WHAT YOU SHOULD DO: The data below needs to be returned exactly, line for line.

GIVEN DATA:
··········
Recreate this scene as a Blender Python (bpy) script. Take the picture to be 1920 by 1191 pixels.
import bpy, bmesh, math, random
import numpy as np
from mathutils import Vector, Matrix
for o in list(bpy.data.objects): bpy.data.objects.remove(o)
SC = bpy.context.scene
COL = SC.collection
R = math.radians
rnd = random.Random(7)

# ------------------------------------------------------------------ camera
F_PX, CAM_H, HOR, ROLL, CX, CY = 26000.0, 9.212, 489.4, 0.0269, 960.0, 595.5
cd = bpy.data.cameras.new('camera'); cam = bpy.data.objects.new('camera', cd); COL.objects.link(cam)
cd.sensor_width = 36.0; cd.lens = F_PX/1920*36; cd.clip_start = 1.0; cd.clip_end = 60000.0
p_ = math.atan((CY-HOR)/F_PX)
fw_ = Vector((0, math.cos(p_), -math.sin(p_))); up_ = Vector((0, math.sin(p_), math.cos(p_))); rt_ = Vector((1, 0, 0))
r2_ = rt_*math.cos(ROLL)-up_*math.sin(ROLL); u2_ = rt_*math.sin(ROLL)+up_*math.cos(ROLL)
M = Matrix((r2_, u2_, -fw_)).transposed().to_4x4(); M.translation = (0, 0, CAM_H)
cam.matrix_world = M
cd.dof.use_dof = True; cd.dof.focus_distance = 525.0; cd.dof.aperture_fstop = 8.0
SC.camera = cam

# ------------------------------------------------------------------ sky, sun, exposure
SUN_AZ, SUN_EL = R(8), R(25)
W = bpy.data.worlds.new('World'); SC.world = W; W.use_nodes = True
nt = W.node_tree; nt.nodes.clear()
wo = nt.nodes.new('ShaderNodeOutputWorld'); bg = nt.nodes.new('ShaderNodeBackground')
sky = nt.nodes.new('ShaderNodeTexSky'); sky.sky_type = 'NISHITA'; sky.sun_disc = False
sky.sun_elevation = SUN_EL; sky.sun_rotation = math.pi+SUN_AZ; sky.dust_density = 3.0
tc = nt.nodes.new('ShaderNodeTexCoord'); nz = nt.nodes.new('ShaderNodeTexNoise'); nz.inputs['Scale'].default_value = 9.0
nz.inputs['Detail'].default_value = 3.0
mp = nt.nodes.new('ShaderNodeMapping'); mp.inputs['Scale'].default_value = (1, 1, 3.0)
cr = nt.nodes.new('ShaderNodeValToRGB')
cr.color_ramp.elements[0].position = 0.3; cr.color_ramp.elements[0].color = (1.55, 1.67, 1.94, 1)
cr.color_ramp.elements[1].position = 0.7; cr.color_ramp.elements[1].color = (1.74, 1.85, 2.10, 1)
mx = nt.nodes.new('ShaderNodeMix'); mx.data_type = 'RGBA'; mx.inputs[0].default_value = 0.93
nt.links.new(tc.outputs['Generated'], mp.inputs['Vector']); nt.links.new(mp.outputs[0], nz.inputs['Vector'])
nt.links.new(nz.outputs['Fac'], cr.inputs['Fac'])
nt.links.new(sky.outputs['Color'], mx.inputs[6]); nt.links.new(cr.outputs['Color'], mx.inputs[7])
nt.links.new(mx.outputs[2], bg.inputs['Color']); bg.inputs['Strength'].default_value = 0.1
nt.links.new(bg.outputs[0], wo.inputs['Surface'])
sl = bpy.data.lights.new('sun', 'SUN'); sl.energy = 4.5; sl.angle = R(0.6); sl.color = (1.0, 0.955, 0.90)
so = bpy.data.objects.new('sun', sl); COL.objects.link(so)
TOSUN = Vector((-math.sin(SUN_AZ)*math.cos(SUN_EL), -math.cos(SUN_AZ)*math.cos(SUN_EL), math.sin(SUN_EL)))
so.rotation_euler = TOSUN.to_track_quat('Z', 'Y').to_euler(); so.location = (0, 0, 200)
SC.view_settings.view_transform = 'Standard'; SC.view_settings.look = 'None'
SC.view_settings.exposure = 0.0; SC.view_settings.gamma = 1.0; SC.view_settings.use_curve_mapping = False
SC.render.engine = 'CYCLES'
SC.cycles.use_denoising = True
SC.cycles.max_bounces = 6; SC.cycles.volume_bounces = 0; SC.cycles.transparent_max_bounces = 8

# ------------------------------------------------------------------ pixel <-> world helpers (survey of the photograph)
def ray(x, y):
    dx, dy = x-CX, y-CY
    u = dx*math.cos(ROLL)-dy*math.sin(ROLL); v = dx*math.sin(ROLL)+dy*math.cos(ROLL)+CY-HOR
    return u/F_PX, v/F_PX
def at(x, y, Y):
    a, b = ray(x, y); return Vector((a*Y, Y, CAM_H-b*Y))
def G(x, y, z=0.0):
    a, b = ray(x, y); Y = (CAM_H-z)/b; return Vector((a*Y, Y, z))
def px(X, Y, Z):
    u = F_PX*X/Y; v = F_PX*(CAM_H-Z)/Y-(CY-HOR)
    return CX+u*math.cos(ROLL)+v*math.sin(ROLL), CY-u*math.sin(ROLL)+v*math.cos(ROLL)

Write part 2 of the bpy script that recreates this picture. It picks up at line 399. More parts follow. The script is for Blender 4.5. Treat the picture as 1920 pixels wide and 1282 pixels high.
··········
ANSWER TO THIS EXERCISE:
Recreate this scene as a Blender Python (bpy) script. Take the picture to be 1920 by 1191 pixels.
import bpy, bmesh, math, random
import numpy as np
from mathutils import Vector, Matrix
for o in list(bpy.data.objects): bpy.data.objects.remove(o)
SC = bpy.context.scene
COL = SC.collection
R = math.radians
rnd = random.Random(7)

# ------------------------------------------------------------------ camera
F_PX, CAM_H, HOR, ROLL, CX, CY = 26000.0, 9.212, 489.4, 0.0269, 960.0, 595.5
cd = bpy.data.cameras.new('camera'); cam = bpy.data.objects.new('camera', cd); COL.objects.link(cam)
cd.sensor_width = 36.0; cd.lens = F_PX/1920*36; cd.clip_start = 1.0; cd.clip_end = 60000.0
p_ = math.atan((CY-HOR)/F_PX)
fw_ = Vector((0, math.cos(p_), -math.sin(p_))); up_ = Vector((0, math.sin(p_), math.cos(p_))); rt_ = Vector((1, 0, 0))
r2_ = rt_*math.cos(ROLL)-up_*math.sin(ROLL); u2_ = rt_*math.sin(ROLL)+up_*math.cos(ROLL)
M = Matrix((r2_, u2_, -fw_)).transposed().to_4x4(); M.translation = (0, 0, CAM_H)
cam.matrix_world = M
cd.dof.use_dof = True; cd.dof.focus_distance = 525.0; cd.dof.aperture_fstop = 8.0
SC.camera = cam

# ------------------------------------------------------------------ sky, sun, exposure
SUN_AZ, SUN_EL = R(8), R(25)
W = bpy.data.worlds.new('World'); SC.world = W; W.use_nodes = True
nt = W.node_tree; nt.nodes.clear()
wo = nt.nodes.new('ShaderNodeOutputWorld'); bg = nt.nodes.new('ShaderNodeBackground')
sky = nt.nodes.new('ShaderNodeTexSky'); sky.sky_type = 'NISHITA'; sky.sun_disc = False
sky.sun_elevation = SUN_EL; sky.sun_rotation = math.pi+SUN_AZ; sky.dust_density = 3.0
tc = nt.nodes.new('ShaderNodeTexCoord'); nz = nt.nodes.new('ShaderNodeTexNoise'); nz.inputs['Scale'].default_value = 9.0
nz.inputs['Detail'].default_value = 3.0
mp = nt.nodes.new('ShaderNodeMapping'); mp.inputs['Scale'].default_value = (1, 1, 3.0)
cr = nt.nodes.new('ShaderNodeValToRGB')
cr.color_ramp.elements[0].position = 0.3; cr.color_ramp.elements[0].color = (1.55, 1.67, 1.94, 1)
cr.color_ramp.elements[1].position = 0.7; cr.color_ramp.elements[1].color = (1.74, 1.85, 2.10, 1)
mx = nt.nodes.new('ShaderNodeMix'); mx.data_type = 'RGBA'; mx.inputs[0].default_value = 0.93
nt.links.new(tc.outputs['Generated'], mp.inputs['Vector']); nt.links.new(mp.outputs[0], nz.inputs['Vector'])
nt.links.new(nz.outputs['Fac'], cr.inputs['Fac'])
nt.links.new(sky.outputs['Color'], mx.inputs[6]); nt.links.new(cr.outputs['Color'], mx.inputs[7])
nt.links.new(mx.outputs[2], bg.inputs['Color']); bg.inputs['Strength'].default_value = 0.1
nt.links.new(bg.outputs[0], wo.inputs['Surface'])
sl = bpy.data.lights.new('sun', 'SUN'); sl.energy = 4.5; sl.angle = R(0.6); sl.color = (1.0, 0.955, 0.90)
so = bpy.data.objects.new('sun', sl); COL.objects.link(so)
TOSUN = Vector((-math.sin(SUN_AZ)*math.cos(SUN_EL), -math.cos(SUN_AZ)*math.cos(SUN_EL), math.sin(SUN_EL)))
so.rotation_euler = TOSUN.to_track_quat('Z', 'Y').to_euler(); so.location = (0, 0, 200)
SC.view_settings.view_transform = 'Standard'; SC.view_settings.look = 'None'
SC.view_settings.exposure = 0.0; SC.view_settings.gamma = 1.0; SC.view_settings.use_curve_mapping = False
SC.render.engine = 'CYCLES'
SC.cycles.use_denoising = True
SC.cycles.max_bounces = 6; SC.cycles.volume_bounces = 0; SC.cycles.transparent_max_bounces = 8

# ------------------------------------------------------------------ pixel <-> world helpers (survey of the photograph)
def ray(x, y):
    dx, dy = x-CX, y-CY
    u = dx*math.cos(ROLL)-dy*math.sin(ROLL); v = dx*math.sin(ROLL)+dy*math.cos(ROLL)+CY-HOR
    return u/F_PX, v/F_PX
def at(x, y, Y):
    a, b = ray(x, y); return Vector((a*Y, Y, CAM_H-b*Y))
def G(x, y, z=0.0):
    a, b = ray(x, y); Y = (CAM_H-z)/b; return Vector((a*Y, Y, z))
def px(X, Y, Z):
    u = F_PX*X/Y; v = F_PX*(CAM_H-Z)/Y-(CY-HOR)
    return CX+u*math.cos(ROLL)+v*math.sin(ROLL), CY-u*math.sin(ROLL)+v*math.cos(ROLL)

Write part 2 of the bpy script that recreates this picture. It picks up at line 399. More parts follow. The script is for Blender 4.5. Treat the picture as 1920 pixels wide and 1282 pixels high.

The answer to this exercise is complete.